Heat Sinks

Written by Kevin Tavolaro
Bookmark and Share

Thermal management, which refers to the control of heat levels within a system, is made possible by the use of devices known as heat sinks. An electric device's reliability, performance rate, and overall lifespan are directly related to heat levels, and the regulation of these levels is essential. If heat levels are kept to a minimum, well under the amount noted by the device designers, the reliability and lifespan of the device increases proportionately. Likewise, by exceeding the recommended levels, a device is in danger of malfunctioning.

Heat sinks are synthetic devices utilized to aid in the dissipation of heat. They are almost always found in electric circuits, and often look like nothing more than a small, flat piece of metal, extending from the circuit board and intersecting a small metal "fin." As heat is generated in the circuit board, it is absorbed by the heat sink, which it travels though en route to the fin, which disperses it out into the air. As a result, the intense surface temperature coming from the heat generating component is dissipated into a cooling ambient, such as the air.

Heat Sinks and Dissipation

Dissipation occurs with heat sinks because the flat piece of metal and the fin alter the distribution of heat across the surface of the device. Because the surrounding air acts as an ambient coolant to the heat inside the device, the heat sink, by extending beyond the device, increases the amount of surface that is in contact with the cooling air. As a result, the barriers that would contain the heat within the device, rapidly accelerating the temperature, are lowered as the high temperature is decreased by contact with the cooling surface.

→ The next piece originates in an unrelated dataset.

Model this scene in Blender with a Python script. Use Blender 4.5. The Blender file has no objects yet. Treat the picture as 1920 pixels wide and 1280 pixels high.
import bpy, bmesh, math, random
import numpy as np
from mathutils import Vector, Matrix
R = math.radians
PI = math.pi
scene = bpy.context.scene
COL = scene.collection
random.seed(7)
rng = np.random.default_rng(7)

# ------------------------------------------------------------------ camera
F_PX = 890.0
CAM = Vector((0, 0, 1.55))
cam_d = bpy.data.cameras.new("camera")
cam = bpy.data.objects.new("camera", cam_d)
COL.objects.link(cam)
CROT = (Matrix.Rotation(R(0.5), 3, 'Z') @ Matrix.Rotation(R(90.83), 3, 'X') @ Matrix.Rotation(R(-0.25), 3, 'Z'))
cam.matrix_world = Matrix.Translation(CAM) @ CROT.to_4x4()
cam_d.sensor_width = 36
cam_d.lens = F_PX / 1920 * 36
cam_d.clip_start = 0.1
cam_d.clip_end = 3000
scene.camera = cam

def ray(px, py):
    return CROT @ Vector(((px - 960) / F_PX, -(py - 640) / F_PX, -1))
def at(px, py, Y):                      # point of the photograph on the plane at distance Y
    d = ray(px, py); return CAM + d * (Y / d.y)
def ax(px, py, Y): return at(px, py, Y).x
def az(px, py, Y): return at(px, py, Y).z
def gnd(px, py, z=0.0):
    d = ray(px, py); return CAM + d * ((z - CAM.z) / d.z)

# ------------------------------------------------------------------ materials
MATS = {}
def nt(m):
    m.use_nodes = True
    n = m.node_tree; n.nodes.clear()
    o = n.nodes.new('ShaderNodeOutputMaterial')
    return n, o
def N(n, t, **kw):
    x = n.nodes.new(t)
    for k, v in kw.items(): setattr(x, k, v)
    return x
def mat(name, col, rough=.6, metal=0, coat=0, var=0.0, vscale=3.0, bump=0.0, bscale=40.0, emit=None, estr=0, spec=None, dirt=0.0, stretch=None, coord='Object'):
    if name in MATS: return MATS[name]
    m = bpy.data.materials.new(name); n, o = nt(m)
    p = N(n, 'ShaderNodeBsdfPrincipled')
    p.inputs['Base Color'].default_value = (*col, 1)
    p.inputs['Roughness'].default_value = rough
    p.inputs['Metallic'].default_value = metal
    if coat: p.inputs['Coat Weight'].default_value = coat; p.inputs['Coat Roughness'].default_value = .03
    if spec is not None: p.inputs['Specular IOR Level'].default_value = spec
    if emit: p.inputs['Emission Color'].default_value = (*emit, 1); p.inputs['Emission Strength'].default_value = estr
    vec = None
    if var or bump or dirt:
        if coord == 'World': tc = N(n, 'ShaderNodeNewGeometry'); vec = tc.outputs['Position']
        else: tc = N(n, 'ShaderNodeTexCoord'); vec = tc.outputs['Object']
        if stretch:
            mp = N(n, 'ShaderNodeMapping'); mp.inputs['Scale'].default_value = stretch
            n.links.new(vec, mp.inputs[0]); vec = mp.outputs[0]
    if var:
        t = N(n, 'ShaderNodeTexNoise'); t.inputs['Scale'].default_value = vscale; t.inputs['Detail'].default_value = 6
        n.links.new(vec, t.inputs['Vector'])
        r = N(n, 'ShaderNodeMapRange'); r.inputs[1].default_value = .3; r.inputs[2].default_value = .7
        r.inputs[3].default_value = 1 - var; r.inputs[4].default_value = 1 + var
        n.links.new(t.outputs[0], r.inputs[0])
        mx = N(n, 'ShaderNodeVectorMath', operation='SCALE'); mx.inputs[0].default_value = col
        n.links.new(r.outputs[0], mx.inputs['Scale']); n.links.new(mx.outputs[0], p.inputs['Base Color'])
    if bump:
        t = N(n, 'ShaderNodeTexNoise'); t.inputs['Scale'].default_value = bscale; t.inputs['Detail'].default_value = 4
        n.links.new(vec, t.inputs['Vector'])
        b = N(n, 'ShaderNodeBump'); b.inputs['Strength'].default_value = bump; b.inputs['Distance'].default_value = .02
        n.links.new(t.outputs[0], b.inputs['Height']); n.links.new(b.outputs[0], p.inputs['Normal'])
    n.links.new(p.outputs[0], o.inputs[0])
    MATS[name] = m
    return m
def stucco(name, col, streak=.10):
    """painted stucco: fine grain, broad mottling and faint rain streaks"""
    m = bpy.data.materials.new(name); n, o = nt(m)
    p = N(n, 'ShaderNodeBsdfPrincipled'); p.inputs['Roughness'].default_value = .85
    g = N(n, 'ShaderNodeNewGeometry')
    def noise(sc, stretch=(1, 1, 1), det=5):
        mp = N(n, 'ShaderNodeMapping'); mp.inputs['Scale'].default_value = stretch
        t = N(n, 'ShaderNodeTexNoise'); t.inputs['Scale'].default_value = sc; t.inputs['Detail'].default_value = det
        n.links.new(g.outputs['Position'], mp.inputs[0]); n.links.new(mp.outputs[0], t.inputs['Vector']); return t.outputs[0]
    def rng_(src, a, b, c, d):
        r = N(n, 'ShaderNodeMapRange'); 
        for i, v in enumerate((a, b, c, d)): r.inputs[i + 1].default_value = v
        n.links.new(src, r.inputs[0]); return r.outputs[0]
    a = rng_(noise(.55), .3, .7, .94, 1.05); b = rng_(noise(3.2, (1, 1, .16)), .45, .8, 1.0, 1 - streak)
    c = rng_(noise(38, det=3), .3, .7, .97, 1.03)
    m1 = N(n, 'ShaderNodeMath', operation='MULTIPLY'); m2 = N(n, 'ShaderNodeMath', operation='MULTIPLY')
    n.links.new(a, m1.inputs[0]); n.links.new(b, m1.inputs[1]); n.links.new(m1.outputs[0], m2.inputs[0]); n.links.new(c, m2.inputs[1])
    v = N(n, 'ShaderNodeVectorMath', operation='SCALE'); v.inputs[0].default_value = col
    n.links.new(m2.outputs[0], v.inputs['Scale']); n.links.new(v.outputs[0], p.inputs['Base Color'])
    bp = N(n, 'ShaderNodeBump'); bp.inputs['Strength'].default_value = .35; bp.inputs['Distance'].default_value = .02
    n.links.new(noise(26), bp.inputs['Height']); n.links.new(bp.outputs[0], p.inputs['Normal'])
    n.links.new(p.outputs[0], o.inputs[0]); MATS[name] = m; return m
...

Because heat can be potentially so damaging to circuitry, the reliability of the heat sink is very important to the integrity of the device itself. In some cases, a special temporary heat sink is installed for a specific purpose. For example, if a circuit board was opened and being worked on with a soldering gun, the heat emitted by the gun would cause the overall temperature climb to be too high, which could easily damage the entire device. The temporary heat sink would be large enough to absorb the amount of heat generated by the gun, and safely disperse it.